After Glover pressed charges against Fischer, other victims, many of whom had never told anyone about their abuse, began their own journeys.
"At first I thought Fischer's arrest would unleash this one big explosion," Glover said. "Instead there have been all these little explosions as people talked to their spouses and friends about what happened to them."
Shaw Simpson, who was molested by Fischer while Fischer was teaching at James Island High School, said he was spiraling toward suicide when he heard about Fischer's arrest. He eventually pressed criminal charges against Fischer and sued Porter-Gaud. "Without Guerry Glover, I would not be alive today," Simpson said.
Friends and former classmates rallied to Glover's cause.
Over time, as his story became more public, friends, even strangers, approached him with their tales of abuse.
"Hundreds of people have told me their stories," he said. "It gets to be draining, and it's hard because a lot of people now know a lot of very personal stuff about me. But the stakes are so high. A lot of (Fischer's victims) thought they were the only ones who were being molested. Now they're seeing how all the puzzle pieces fit together. The danger is when you contain your secret struggle. The walls get so high, and you forget that you're not alone."

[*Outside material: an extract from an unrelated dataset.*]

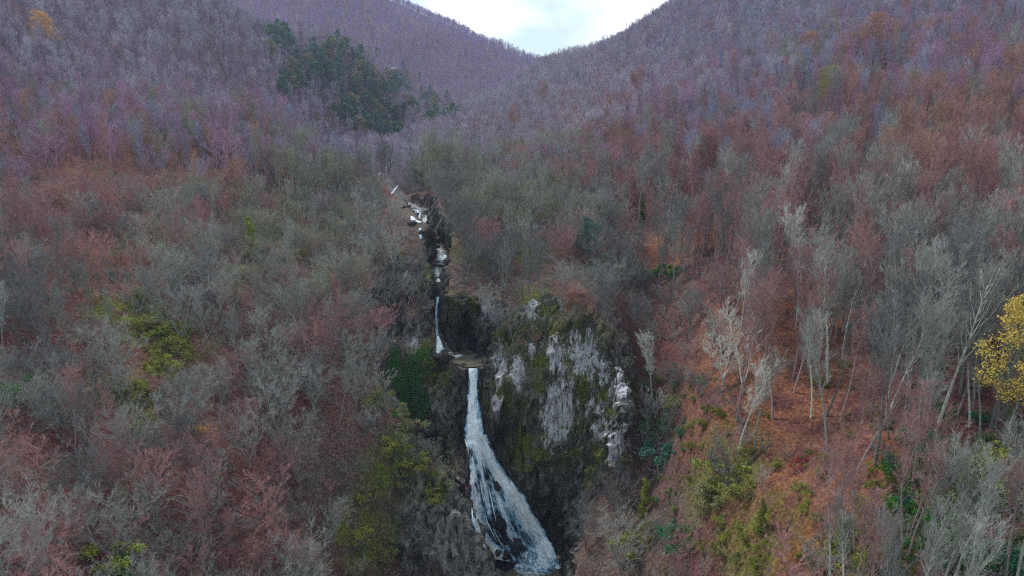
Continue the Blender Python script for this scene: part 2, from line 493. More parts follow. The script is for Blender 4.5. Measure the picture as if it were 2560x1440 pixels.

About 10,000 children in the greater Charleston area will be abused this year, said Lee of From Darkness to Light during Monday's conference.
She said Glover's decision to tell his story energized her group, the Lowcountry Children's Center, and others that deal with the horrors of child abuse. "He forever changed the element of safety of our community's children," she said.
So, when Glover stepped onto the stage and into the spotlight, the 400 people in the darkened auditorium rose to their feet and applauded. "There are a lot of little children out there hurting," he said. "But never doubt that a small group of people can change the world."